Fun

Dice Roller: Probability, Expected Values, and Why Advantage Matters More Than You Think

By David Brown · February 2026 · 3 min read

Dice are probability machines. The distribution of outcomes from different dice combinations has interesting mathematical properties that affect game design and play strategy.

Single Die Distributions

A single fair die produces a uniform distribution — every face equally likely. A d6 (standard six-sided die) has expected value of 3.5 (average roll). A d20 has expected value of 10.5.

Common dice and their ranges:

  • d4: 1–4 (expected: 2.5)
  • d6: 1–6 (expected: 3.5)
  • d8: 1–8 (expected: 4.5)
  • d10: 1–10 (expected: 5.5)
  • d12: 1–12 (expected: 6.5)
  • d20: 1–20 (expected: 10.5)
  • d100: 1–100 (expected: 50.5)

Multiple Dice: Why 2d6 ≠ 1d12

Rolling 2d6 (two six-sided dice, sum the results) produces a bell curve distribution — outcomes near 7 are much more likely than outcomes near 2 or 12. Rolling a 7 is 6× more likely than rolling a 12.

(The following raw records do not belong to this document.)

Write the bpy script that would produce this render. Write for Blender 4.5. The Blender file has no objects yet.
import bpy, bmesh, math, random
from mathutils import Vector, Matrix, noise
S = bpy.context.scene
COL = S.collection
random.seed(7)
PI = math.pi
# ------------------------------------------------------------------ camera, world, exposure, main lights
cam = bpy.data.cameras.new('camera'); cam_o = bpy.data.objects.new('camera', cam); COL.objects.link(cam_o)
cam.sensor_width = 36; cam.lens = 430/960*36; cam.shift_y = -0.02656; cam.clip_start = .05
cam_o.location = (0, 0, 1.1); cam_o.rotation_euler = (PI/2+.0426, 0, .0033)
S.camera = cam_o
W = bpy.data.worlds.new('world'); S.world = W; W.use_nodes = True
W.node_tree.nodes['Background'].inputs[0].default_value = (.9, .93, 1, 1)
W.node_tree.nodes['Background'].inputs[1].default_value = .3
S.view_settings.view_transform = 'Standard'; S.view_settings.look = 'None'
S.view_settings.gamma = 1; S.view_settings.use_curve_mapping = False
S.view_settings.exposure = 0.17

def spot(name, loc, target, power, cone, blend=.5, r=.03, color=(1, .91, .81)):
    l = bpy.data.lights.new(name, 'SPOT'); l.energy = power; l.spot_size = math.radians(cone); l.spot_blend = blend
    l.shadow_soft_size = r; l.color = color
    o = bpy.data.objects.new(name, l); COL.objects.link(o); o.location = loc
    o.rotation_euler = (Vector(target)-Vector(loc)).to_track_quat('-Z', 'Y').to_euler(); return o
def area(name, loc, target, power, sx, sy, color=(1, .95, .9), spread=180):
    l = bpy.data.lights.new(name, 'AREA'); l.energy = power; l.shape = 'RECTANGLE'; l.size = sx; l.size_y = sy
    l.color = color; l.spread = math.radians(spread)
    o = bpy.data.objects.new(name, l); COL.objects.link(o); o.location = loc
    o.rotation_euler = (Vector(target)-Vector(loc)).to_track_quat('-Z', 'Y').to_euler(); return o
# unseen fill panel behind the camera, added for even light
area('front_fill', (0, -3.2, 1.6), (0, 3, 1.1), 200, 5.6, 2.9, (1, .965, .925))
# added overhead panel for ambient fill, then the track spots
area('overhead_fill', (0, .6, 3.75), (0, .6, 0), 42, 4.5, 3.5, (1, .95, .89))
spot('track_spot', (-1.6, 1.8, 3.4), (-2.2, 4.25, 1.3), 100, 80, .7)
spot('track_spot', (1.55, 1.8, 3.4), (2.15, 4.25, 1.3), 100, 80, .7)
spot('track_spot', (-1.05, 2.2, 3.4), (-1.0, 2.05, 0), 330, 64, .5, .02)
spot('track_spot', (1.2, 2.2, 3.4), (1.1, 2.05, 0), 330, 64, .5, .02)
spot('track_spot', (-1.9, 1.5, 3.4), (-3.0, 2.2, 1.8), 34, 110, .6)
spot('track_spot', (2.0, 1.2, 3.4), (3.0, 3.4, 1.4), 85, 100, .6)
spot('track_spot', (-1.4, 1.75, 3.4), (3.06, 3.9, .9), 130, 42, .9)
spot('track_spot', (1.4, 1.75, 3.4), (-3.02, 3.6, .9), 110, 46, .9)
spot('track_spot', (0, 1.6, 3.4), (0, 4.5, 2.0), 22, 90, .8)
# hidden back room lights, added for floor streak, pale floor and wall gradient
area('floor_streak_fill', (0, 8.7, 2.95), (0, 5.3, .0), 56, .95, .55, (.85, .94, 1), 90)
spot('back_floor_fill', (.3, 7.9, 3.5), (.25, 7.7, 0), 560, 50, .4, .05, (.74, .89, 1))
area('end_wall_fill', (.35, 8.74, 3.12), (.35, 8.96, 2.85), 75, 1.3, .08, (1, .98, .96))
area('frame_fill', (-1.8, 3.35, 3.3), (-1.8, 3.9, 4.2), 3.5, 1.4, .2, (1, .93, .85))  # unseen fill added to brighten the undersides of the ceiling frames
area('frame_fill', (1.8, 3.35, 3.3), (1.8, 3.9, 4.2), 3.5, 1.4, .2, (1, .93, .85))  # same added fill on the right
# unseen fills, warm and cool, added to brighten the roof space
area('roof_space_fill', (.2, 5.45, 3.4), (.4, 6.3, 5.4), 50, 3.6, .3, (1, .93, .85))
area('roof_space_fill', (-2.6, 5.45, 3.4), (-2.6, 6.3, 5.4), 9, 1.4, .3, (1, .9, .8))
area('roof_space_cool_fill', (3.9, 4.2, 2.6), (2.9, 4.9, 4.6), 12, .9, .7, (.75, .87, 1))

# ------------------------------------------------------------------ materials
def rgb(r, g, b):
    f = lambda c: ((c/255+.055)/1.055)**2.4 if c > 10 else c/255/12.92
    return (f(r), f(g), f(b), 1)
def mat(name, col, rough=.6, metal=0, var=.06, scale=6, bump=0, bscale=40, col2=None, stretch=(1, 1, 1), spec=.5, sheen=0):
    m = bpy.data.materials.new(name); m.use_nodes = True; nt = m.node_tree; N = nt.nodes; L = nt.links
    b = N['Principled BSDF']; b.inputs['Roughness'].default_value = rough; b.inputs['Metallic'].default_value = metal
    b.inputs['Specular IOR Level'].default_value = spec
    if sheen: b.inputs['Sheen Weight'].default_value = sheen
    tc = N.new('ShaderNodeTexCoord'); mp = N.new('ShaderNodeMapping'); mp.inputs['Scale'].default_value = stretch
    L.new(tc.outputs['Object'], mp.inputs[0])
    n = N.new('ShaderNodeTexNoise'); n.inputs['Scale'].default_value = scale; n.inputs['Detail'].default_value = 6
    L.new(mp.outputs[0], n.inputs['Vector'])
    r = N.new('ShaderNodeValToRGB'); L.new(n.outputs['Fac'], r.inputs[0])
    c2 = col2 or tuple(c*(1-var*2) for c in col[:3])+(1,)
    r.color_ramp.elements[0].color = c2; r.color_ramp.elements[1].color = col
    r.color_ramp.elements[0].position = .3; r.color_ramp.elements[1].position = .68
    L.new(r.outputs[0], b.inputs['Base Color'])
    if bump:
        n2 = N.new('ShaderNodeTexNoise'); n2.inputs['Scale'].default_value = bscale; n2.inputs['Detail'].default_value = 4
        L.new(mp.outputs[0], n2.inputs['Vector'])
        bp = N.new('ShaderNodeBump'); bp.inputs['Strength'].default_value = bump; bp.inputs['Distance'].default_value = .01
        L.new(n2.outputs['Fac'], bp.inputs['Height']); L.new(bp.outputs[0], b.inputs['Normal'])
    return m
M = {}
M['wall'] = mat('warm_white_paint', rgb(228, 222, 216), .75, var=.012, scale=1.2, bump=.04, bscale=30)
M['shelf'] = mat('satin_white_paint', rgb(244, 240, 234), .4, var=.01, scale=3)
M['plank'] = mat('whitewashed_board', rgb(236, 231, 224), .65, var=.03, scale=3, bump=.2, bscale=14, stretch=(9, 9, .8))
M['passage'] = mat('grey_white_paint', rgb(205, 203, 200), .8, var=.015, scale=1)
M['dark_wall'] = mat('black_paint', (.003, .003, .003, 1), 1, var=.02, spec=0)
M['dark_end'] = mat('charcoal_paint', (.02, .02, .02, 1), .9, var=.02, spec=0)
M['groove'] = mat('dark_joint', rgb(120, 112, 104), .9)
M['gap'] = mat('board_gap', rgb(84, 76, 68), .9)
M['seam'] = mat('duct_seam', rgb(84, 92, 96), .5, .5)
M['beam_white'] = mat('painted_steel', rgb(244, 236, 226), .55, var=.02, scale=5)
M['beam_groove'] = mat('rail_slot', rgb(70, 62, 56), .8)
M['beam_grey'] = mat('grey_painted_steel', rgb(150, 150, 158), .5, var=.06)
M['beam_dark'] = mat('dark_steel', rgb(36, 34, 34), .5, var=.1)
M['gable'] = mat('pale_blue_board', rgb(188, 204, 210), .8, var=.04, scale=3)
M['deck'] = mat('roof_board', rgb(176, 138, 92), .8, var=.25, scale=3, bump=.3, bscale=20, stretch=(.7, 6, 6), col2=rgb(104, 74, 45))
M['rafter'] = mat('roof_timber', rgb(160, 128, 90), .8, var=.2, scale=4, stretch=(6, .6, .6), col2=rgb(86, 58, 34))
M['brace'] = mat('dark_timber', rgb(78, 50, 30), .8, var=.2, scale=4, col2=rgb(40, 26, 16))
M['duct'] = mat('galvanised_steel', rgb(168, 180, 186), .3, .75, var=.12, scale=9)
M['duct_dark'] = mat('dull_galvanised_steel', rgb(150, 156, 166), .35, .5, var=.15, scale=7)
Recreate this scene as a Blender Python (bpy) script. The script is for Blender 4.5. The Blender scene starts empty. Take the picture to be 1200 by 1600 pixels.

Rolling 1d12 produces a flat distribution — every result equally likely.

Same range (2–12 vs 1–12), completely different probability distributions. Game designers use this intentionally: 2d6 damage is more predictable; 1d12 is "swingy."

Advantage in D&D

Rolling with advantage means rolling two d20s and taking the higher result. This shifts the distribution significantly:

  • Probability of rolling 20 normally: 5%
  • Probability of rolling 20 with advantage: 1 - (19/20)^2 ≈ 9.75%

Expected value of a d20: 10.5

Expected value of d20 with advantage: 13.83

Advantage effectively adds about +3.3 to your average roll — but it's worth more when you need high numbers (nat 20 for critical hits) and less valuable when any success works.